Elle concentre toutes les figures d´amoureuses de la pièce. Lui-même, et c’est tout son tragique, n’existe qu’à travers les personnages fantastiques qu’il croise, comme le Mendiant, les deux sœurs chanteuses, porteuses d’un plateau de têtes coupées aux longs cheveux, ou encore le Médecin et sa sœur, jumeaux infernaux dont les costumes se fondent dans le décor.
Dans cette impermanence toute contemporaine, le metteur en scène fait du couple Idole/Eve (La Dame, Ingeborg) le duo central du Chemin de Damas. Car l’amour , lui aussi, est changeant : « Ce qui est le plus doux mais aussi le plus amer », dit Strindberg. Mais intrinsèquement, Idole reste et meurt seul, face à ses démons, ses fantômes et ses doutes : « Je ne sais, dit-il, si c’est un autre, ou bien si c’est moi-même dont je sens la présence.
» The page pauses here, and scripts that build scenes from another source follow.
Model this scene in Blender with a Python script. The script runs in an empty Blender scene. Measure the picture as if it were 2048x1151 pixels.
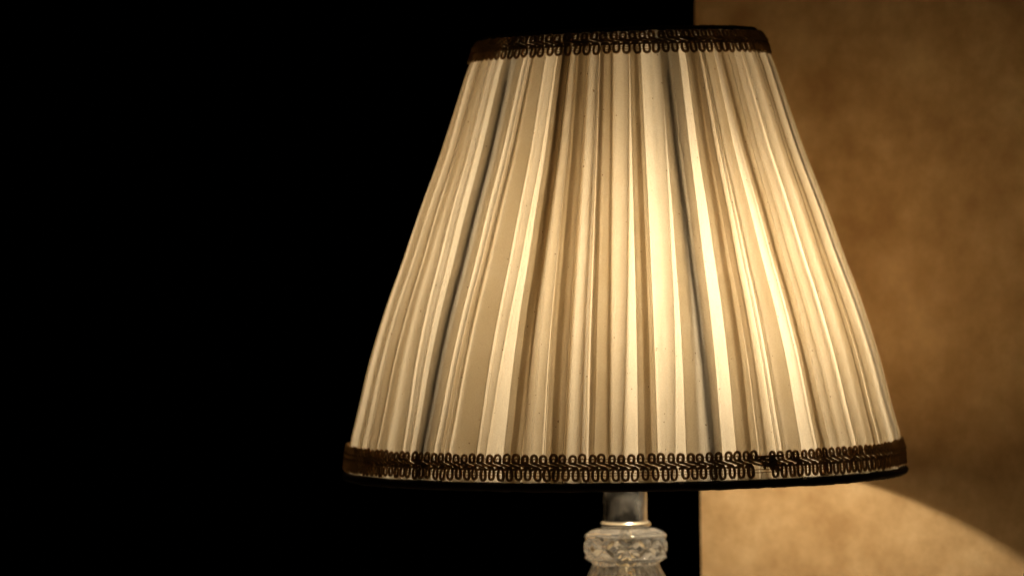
import bpy, bmesh, math, random
from mathutils import Vector, noise
S = 0.000265                      # metres per unit of the working grid (lamp is about 0.41 m tall)
YT = 1600.0                       # working-grid height of the table surface
PI = math.pi
rnd = random.Random(11)
sc = bpy.context.scene
col = sc.collection


def zz(y):
    return (YT - y) * S


# ------------------------------------------------------------------ helpers
def link(name, bm, mat, parent=None, smooth=True, sharp=None):
    me = bpy.data.meshes.new(name)
    bm.to_mesh(me)
    bm.free()
    for p in me.polygons:
        p.use_smooth = smooth
    if sharp:
        me.set_sharp_from_angle(angle=math.radians(sharp))
    o = bpy.data.objects.new(name, me)
    me.materials.append(mat)
    col.objects.link(o)
    if parent:
        o.parent = parent
    return o


def tube(bm, pts, rad, n=6, closed=False, flat=None):
    """round cord through a list of points"""
    m = len(pts)
    rings = []
    prev = None
    for i in range(m):
        a = pts[(i - 1) % m] if (closed or i > 0) else pts[i]
        b = pts[(i + 1) % m] if (closed or i < m - 1) else pts[i]
        t = (b - a)
        if t.length < 1e-9:
            t = Vector((1, 0, 0))
        t.normalize()
        if prev is None:
            u = Vector((0, 0, 1)).cross(t)
            if u.length < 1e-3:
                u = Vector((1, 0, 0)).cross(t)
        else:
            u = prev - t * prev.dot(t)
        u.normalize()
        prev = u
        w = t.cross(u)
        r = rad[i] if isinstance(rad, list) else rad
        rings.append([bm.verts.new(pts[i] + (u * math.cos(2 * PI * k / n) + w * math.sin(2 * PI * k / n)) * r) for k in range(n)])
    rng = range(m) if closed else range(m - 1)
    for i in rng:
        A, B = rings[i], rings[(i + 1) % m]
        for k in range(n):
            bm.faces.new((A[k], A[(k + 1) % n], B[(k + 1) % n], B[k]))
    if not closed:
        bm.faces.new(rings[0][::-1])
        bm.faces.new(rings[-1])


def lathe(bm, prof, n=96, rfun=None, cap=True):
    """prof: list of (y, r) in grid units; rfun(theta, y, r) may carve the radius"""
    rows = []
    for (y, r) in prof:
        row = []
        for k in range(n):
            th = 2 * PI * k / n
            rr = rfun(th, y, r) if rfun else r
            row.append(bm.verts.new((rr * S * math.sin(th), -rr * S * math.cos(th), zz(y))))
        rows.append(row)
    for i in range(len(rows) - 1):
        for k in range(n):
            bm.faces.new((rows[i][k], rows[i + 1][k], rows[i + 1][(k + 1) % n], rows[i][(k + 1) % n]))
    if cap:
        bm.faces.new(rows[0])
        bm.faces.new(rows[-1][::-1])


def lerp_table(tab, y):
    if y <= tab[0][0]:
        return tab[0][1]
    for (a, b), (c, d) in zip(tab, tab[1:]):
        if y <= c:
            t = (y - a) / (c - a)
            return b + (d - b) * t
    return tab[-1][1]


def smooth_table(tab, y):
    """catmull-rom through the table"""
    n = len(tab)
    if y <= tab[0][0]:
        return tab[0][1]
    if y >= tab[-1][0]:
        return tab[-1][1]
    for i in range(n - 1):
        if y <= tab[i + 1][0]:
            break
    x0, y0 = tab[i]
    x1, y1 = tab[i + 1]
    def slope(j):
        if j == 0:
            return (tab[1][1] - tab[0][1]) / (tab[1][0] - tab[0][0])
        if j == n - 1:
            return (tab[-1][1] - tab[-2][1]) / (tab[-1][0] - tab[-2][0])
        a = (tab[j][1] - tab[j - 1][1]) / (tab[j][0] - tab[j - 1][0])
        b = (tab[j + 1][1] - tab[j][1]) / (tab[j + 1][0] - tab[j][0])
        return 2 * a * b / (a + b) if a * b > 0 else 0
    h = x1 - x0
    t = (y - x0) / h
    m0, m1 = slope(i) * h, slope(i + 1) * h
    return ((2 * t ** 3 - 3 * t * t + 1) * y0 + (t ** 3 - 2 * t * t + t) * m0 + (-2 * t ** 3 + 3 * t * t) * y1 + (t ** 3 - t * t) * m1)


# ------------------------------------------------------------------ materials
def mat(name):
    m = bpy.data.materials.new(name)
    m.use_nodes = True
    m.node_tree.nodes.clear()
    out = m.node_tree.nodes.new('ShaderNodeOutputMaterial')
    return m, m.node_tree.nodes, m.node_tree.links, out


def principled(name, colr, rough=.5, metal=0., **kw):
    m, N, L, out = mat(name)
    b = N.new('ShaderNodeBsdfPrincipled')
    b.inputs['Base Color'].default_value = (*colr, 1)
    b.inputs['Roughness'].default_value = rough
    b.inputs['Metallic'].default_value = metal
    for k, v in kw.items():
        b.inputs[k].default_value = v
    L.new(b.outputs[0], out.inputs[0])
    return m, N, L, b


def noise_node(N, L, scale, detail=4, rough=.5, vec=None):
    t = N.new('ShaderNodeTexNoise')
    t.inputs['Scale'].default_value = scale
    t.inputs['Detail'].default_value = detail
    t.inputs['Roughness'].default_value = rough
    if vec is None:
        tc = N.new('ShaderNodeTexCoord')
        vec = tc.outputs['Object']
    L.new(vec, t.inputs['Vector'])
    return t


def ramp(N, L, src, stops):
    r = N.new('ShaderNodeValToRGB')
    e = r.color_ramp.elements
    while len(e) < len(stops):
        e.new(.5)
    for k, (p, c) in enumerate(stops):
        e[k].position = p
        e[k].color = (*c, 1) if len(c) == 3 else c
    L.new(src, r.inputs[0])
    return r


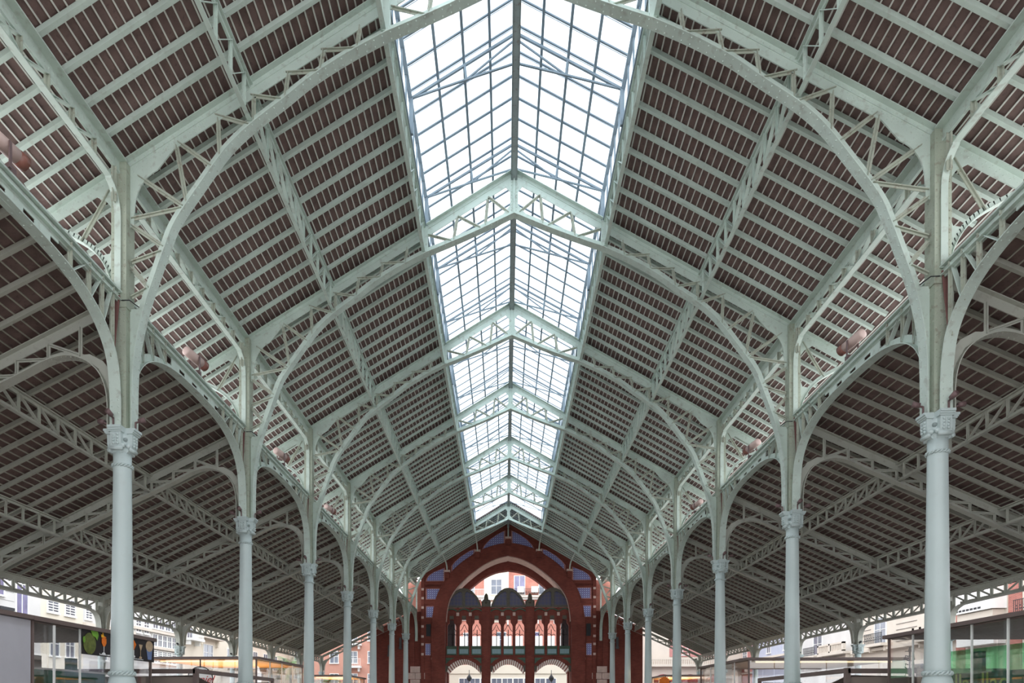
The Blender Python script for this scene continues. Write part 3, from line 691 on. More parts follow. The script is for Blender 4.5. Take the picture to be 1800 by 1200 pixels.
# ================================================================== FLOODLIGHTS AND SPOTLIGHTS
def floodlight(b_, sd):
    loc = (sd * (XC + .02), b_ * S + 3.45 + (.15 if b_ == -1 else .1), 10.66)
    root = thing('floodlight', 'cylindrical pinkish floodlight on the %s arcade girder %s' % (SIDE[sd], bayname(b_)), 'floodlight', loc, 'floodlights on the arcade girders')
    ax = Vector((-sd * .25, .95, -.10)).normalized(); c = Vector((0, 0, .42))
    parts('fl%d' % sd, root, [('housing', lambda m: m.tube([c - ax * .36, c - ax * .34, c + ax * .26], [.06, .125, .125], 16), 'flood'),
        ('lens_hood', lambda m: m.tube([c + ax * .26, c + ax * .42], [.13, .14], 16), 'lens'),
        ('bracket', lambda m: (m.box(-.14, .14, -.02, .02, .0, .02), m.box(-.15, -.13, -.03, .03, 0, .45), m.box(.13, .15, -.03, .03, 0, .45), m.box(-.1, .1, .06, .2, 0, .12)), 'spot')])
for b_, sd in ((-1, -1), (0, -1), (0, 1), (1, -1), (1, 1), (2, -1), (2, 1)): floodlight(b_, sd)
def spot(n, sd, dx, dy, dirn, lab, kind=0):
    root = thing('spotlight', lab, 'spotlight', (sd * XC + dx, n * S + dy, 7.66), 'small spotlights on the capitals')
    d = Vector(dirn).normalized()
    parts('sp%s' % (dirn,), root, [('bracket', lambda m: (m.box(-.015, .015, -.015, .015, 0, .16), m.tube([(0, 0, .15), tuple(Vector((0, 0, .17)) + d * .10)], .022, 8)), 'spot'),
        ('lamp_head', lambda m: m.tube([tuple(Vector((0, 0, .18)) + d * .06), tuple(Vector((0, 0, .20)) + d * .20)], [.05, .06], 14), 'spot')])
for n in range(0, 6):
    for sd in (-1, 1):
        spot(n, sd, -sd * .33, -.06, (-sd, .2, .12), 'brown spotlight on the nave side of the %s column capital in the %s row' % (ORD[n], SIDE[sd]))
        spot(n, sd, sd * .02, -.33, (sd * .1, -1, .15), 'round brown spotlight on the front of the %s column capital in the %s row' % (ORD[n], SIDE[sd]))
        if n < 4: spot(n, sd, sd * .33, -.04, (sd, .1, .1), 'brown spotlight on the aisle side of the %s column capital in the %s row' % (ORD[n], SIDE[sd]))
for n in range(2, 6):
    for sd in (-1, 1):
        for e, w_ in ((-1, 'near'), (1, 'far')):
            root = thing('spotlight', 'tiny dark spotlight on the %s side of the %s %s eave column capital' % (w_, ORD[n], SIDE[sd]), 'spotlight', (sd * XE - sd * .05, n * S + e * .28, 4.75), 'spotlights on the eave columns')
            parts('es%d' % e, root, [('lamp_head', lambda m, e=e: m.tube([(0, 0, .1), (0, e * .12, .12)], [.045, .05], 10), 'iron'), ('bracket', lambda m: m.box(-.01, .01, -.01, .01, 0, .1), 'iron')])
for n in (0, 1):
    for sd in (-1, 1):
        obj('cable', 'cable%d' % sd, lambda m, sd=sd: m.tube([(sd * .3, -.2, 10.62), (sd * .1, -.2, 10.5), (-sd * .1, -.2, 10.44), (-sd * .25, -.18, 10.45), (-sd * .40, -.05, 10.36)], .012, 6), 'iron',
            loc=(sd * XC, n * S, 0), label='thin black cable crossing the pier of the %s column in the %s row' % (ORD[n], SIDE[sd]), cat='cable')

# ================================================================== BRICK END WALL
def flatcurve(name, outlines, y0, depth, m, parent=None, **kw):
    """plate standing in the XZ plane, with holes, front face at y0"""
    cu = bpy.data.curves.new('tmp', 'CURVE'); cu.dimensions = '2D'; cu.fill_mode = 'BOTH'; cu.extrude = depth / 2
    for pts in outlines:
        sp = cu.splines.new('POLY'); sp.points.add(len(pts) - 1); sp.use_cyclic_u = True
        for p, q in zip(sp.points, pts): p.co = (q[0], q[1], 0, 1)
    to = bpy.data.objects.new('tmp', cu); COL.objects.link(to); bpy.context.view_layer.update()
    dg = bpy.context.evaluated_depsgraph_get(); me = bpy.data.meshes.new_from_object(to.evaluated_get(dg))
    bpy.data.objects.remove(to); bpy.data.curves.remove(cu)
    me.name = name; me.transform(Matrix.Translation((0, y0 + depth / 2, 0)) @ Matrix.Rotation(math.pi / 2, 4, 'X'))
    me.materials.clear(); me.materials.append(M[m]); 
    o = bpy.data.objects.new(name, me); COL.objects.link(o); o.parent = parent
    return setp(o, **kw)
def mir(pts): return pts + [(-x, z) for x, z in reversed(pts) if abs(x) > 1e-6]
INN = [(5.98, 0.0), (5.98, 8.8), (5.82, 10.6), (5.42, 12.0), (4.35, 13.35), (2.6, 14.75), (1.2, 15.45), (0, 15.75)]
OUT = [(7.2, 0.0), (7.2, 9.0), (6.95, 11.0), (6.45, 12.5), (5.6, 13.85), (4.32, 15.12), (2.6, 16.2), (1.2, 16.7), (0, 16.88)]
def arcpath(P): return [P[0]] + [(p.x, p.y) for p in curvepts(P[1:], 5)]
inn = arcpath(INN); out_ = arcpath(OUT)
wl = [(8.31, 0), (8.31, zr(8.31) + .15), (0, zr(0) + .15)]
flatcurve('wall_back', [mir(wl), mir([(p[0], p[1] if p[1] > 0 else .001) for p in inn])], YW, 2.3, 'brick', kind='structure')
AI = [(3.9, 0.002), (3.9, 12.2), (3.75, 13.1), (2.4, 14.2), (1.2, 14.75), (0, 14.95)]
flatcurve('wall_back', [mir([(8.3, 0), (8.3, 13.4), (0, 18.2)]), mir([(5.9, .002), (5.9, 10.4), (4.9, 11.9)] + [(p.x, p.y) for p in curvepts([(3.75, 13.15), (2.4, 14.2), (1.2, 14.75), (0, 14.95)], 4)])], YW + 2.9, .9, 'brick', kind='structure')
for sd in (-1, 1):
    nm = 'wall_' + SIDE[sd]
    obj(nm, None, lambda m, sd=sd: m.prism([(sd * 8.32, 0), (sd * 12.7, 0), (sd * 12.7, za(12.7) + .12), (sd * 9.4, za(9.4) + .12), (sd * 8.32, za(9.0))], 'XZ', YW + .25, YW + 2.0), 'brick', kind='structure')
    obj('wall_' + SIDE[sd], None, lambda m, sd=sd: m.box(sd * 8.32, sd * 10.1, YW + .6, YW + 2.2, 9.6, 13.5), 'pinkbrick', kind='structure')
    obj('wall_' + SIDE[sd], None, lambda m, sd=sd: m.prism([(sd * 8.95, 0), (sd * 9.45, 0), (sd * 9.45, 9.9), (sd * 8.95, 9.9)], 'XZ', YW + .05, YW + .25), 'brick', kind='structure')
# arch ring standing proud of the wall
ring = thing('arch_ring', 'broad dark red pointed brick arch framing the loggia in the end wall', 'arch', (0, 0, 0))
flatcurve('arch_band', [mir(out_) + [(x, z) for x, z in reversed(mir(inn))]], YW - .16, .16, 'brick', ring)
flatcurve('soffit_facing', [mir([(p[0] - .0, p[1] - .0) for p in inn[3:]]) + [(x, z) for x, z in reversed(mir([(p[0] - .06 * (p[0] > 0), p[1] - .05) for p in inn[3:]]))]], YW + .12, 2.1, 'stone', ring, label='rough pale pinkish soffit of the arch')
flatcurve('outer_moulding', [mir([(x * 1.012, z + .05) for x, z in out_]) + [(x, z) for x, z in reversed(mir([(x, z) for x, z in out_]))]], YW - .20, .2, 'brick', ring)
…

Des projections renforcent l’image flottante, sans cadre ni contenu, du protagoniste et de ces êtres étranges, fous, assassins, loups-garous, et comme lui, sans consistance, qui surgissent alors sur son chemin.
Malgré une lecture originale et assez juste de la pièce, malgré aussi une esthétique cohérente, et d’excellents comédiens, la mise en scène reste superficielle. Jan Klata impose en effet à ses interprètes un jeu sans intériorité et des gesticulations parfois hystériques. On passe de l’autre côté du miroir mais… souvent loin de ce Chemin de Damas.